Ale, głównie ku przestrodze Kinga i potencjalnemu poczuciu ich graczy, że „przecież już więcej tak jak w poniedziałek pudłować nie będziemy” – w koszykówce zdarzają się także totalne aberracje. Nawet na najwyższym poziomie. Najbardziej pobudzającą wyobraźnię była historia Houston Rockets w finału Zachodu sprzed pięciu lat
Zespół Rakiet opierał wówczas całą swoją grę na rzutach za 3 oddawanych na niespotykanym wcześniej poziomie – w każdym meczu to były ponad 42 próby. W decydującym meczu siódmym meczu finału Zachodu z Warriors jeszcze z Kevinem Durantem i Stephenem Currym w składzie Rockets prowadzili 15 punktami.

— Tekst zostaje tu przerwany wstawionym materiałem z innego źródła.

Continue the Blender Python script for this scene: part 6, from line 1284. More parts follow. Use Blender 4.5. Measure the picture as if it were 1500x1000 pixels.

Po czym spudłowali aż… 27 (słownie: dwadzieścia siedem!) kolejnych rzutów z dystansu i przegrali.
– Wracamy do Szczecina. Musimy wyczyścić głowy i spróbować wygrać. Nie przystępowaliśmy do finału w roli faworyta, na jego początku pokazaliśmy, że potrafimy grać w koszykówkę, ale teraz ciężko nam udźwignąć odpowiedzialność. Mam jednak nadzieję, że w szóstym meczu postawimy kropkę nad „i” – mówi Arkadiusz Miłoszewski.
Kolejny mecz finału PLK w czwartek w hali Kinga.
Rockets po swoim 0/27 nie mieli już szansy na rehabilitację – ich marzenia o mistrzostwie prysły na dobre. Zespół Arkadiusza Miłoszewskiego jest w nieporównywanie korzystniejszej sytuacji. Ale presja z każdą kolejną upływającą minutą finału, z każdym kolejnym przestrzelonym rzutem za 3 będzie jedynie rosła…
Póki co każdy z meczów finału playoff PLK. 2023 ma jeden prosty, wspólny mianownik – każdy wygrał zespół, który trafił więcej rzutów z dystansu.